Agri-food systems: All the interconnected activities and actors involved in getting food from field to fork. This encompasses everything from agricultural production and processing, to distribution, consumption and waste management.
Build funding: Investments that directly set up or strengthen the operation of anticipatory action frameworks, e.g. to improve risk data and early-warning processes.
Cascading risk: Refers to the knock-on impact of a hazard in one location that triggers a sequence of secondary events, across borders and sectors, and impacts and spreads through interconnected systems.
Disasters: The direct or indirect results of hazards that negatively impact a population or systems; serious events, often involving loss of life, injury, or severe disruption, that often require external assistance to mitigate or recover from the impact.

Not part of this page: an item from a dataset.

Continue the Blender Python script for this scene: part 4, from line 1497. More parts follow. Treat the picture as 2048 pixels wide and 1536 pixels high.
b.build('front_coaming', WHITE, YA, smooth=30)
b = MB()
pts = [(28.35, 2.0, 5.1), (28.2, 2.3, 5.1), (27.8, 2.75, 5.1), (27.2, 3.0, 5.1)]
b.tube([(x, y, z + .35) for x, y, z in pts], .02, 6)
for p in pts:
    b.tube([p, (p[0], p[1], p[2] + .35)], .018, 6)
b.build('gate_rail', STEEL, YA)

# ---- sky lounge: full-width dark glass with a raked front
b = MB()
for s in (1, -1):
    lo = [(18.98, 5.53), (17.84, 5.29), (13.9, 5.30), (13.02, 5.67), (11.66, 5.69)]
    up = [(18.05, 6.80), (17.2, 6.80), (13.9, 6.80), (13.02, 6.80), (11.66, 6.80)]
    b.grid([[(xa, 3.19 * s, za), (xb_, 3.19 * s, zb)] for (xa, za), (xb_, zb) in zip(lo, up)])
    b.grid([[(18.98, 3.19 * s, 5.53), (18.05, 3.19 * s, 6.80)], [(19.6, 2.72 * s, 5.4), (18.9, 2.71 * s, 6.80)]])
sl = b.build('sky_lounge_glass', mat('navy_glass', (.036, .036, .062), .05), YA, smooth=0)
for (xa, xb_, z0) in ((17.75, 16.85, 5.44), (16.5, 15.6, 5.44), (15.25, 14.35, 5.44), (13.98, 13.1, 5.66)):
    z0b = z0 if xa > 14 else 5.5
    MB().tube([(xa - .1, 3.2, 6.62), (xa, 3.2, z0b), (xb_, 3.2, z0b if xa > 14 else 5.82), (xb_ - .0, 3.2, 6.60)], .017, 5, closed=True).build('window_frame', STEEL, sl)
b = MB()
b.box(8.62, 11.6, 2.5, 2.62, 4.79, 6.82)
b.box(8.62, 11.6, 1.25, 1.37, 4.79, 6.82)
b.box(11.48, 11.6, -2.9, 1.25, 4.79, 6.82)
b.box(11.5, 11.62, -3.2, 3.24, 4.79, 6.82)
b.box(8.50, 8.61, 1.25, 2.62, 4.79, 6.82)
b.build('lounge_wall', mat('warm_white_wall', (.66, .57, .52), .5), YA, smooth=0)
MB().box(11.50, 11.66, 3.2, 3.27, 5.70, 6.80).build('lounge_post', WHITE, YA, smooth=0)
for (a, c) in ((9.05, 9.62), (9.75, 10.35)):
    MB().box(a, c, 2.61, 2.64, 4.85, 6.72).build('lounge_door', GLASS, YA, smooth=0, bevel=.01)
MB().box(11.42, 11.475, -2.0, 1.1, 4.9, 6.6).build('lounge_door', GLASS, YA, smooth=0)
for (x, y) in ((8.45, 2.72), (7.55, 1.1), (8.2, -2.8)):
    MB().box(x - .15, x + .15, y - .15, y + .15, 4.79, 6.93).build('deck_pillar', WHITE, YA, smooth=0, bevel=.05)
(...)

Disaster risk reduction: Preventing new, and reducing existing, disaster risk and managing residual risk, all of which contribute to strengthening resilience and therefore to the achievement of sustainable development.
Early-warning systems: An integrated system of hazard monitoring, forecasting and prediction, disaster risk assessment, communication and preparedness activities, systems and processes that enable individuals, communities, governments, businesses and others to take timely action to reduce disaster risks in advance of hazardous events.
Exposure: The people, activities and assets that may be affected by a physical hazard, such as numbers of people living on floodplains or the location and timing of crop production.
Fuel funding: Funds released to implement pre-planned interventions in the event of a disaster or shock.
Hazard: Any potential threat or event that can cause harm. Can include slow-onset (e.g. droughts) or rapid-onset (e.g. flash floods) events and can be both natural and man-made phenomena.
Multi-hazard early-warning systems: Systems that address several hazards and/or impacts of similar or different type in contexts where hazardous events may occur alone, simultaneously, cascadingly or cumulatively over time, and which take into account the potential interrelated effects.
Risk: The interaction of hazards, exposure to the hazard(s) and vulnerability to the hazard(s).
Risk value chain: The interconnected, end-to-end process of producing a warning and the subsequent actions taken to reduce risk.
Triggering hazard: An initial hazard event that initiates a risk cascade.
Threshold conditions: A predetermined, typically quantitative, criterion that, when met, is used to initiate actions. For example, forecast temperatures of over 40°C can trigger the opening of cooling centres.
Undernourishment: The condition of a person that is not able to acquire enough food to meet the daily minimum dietary energy requirements, over a period of one year.
Vulnerability: The propensity of what is exposed to hazard to suffer harm or loss. More difficult to quantify than hazard or exposure. It includes the ability and capacity to adapt to impact.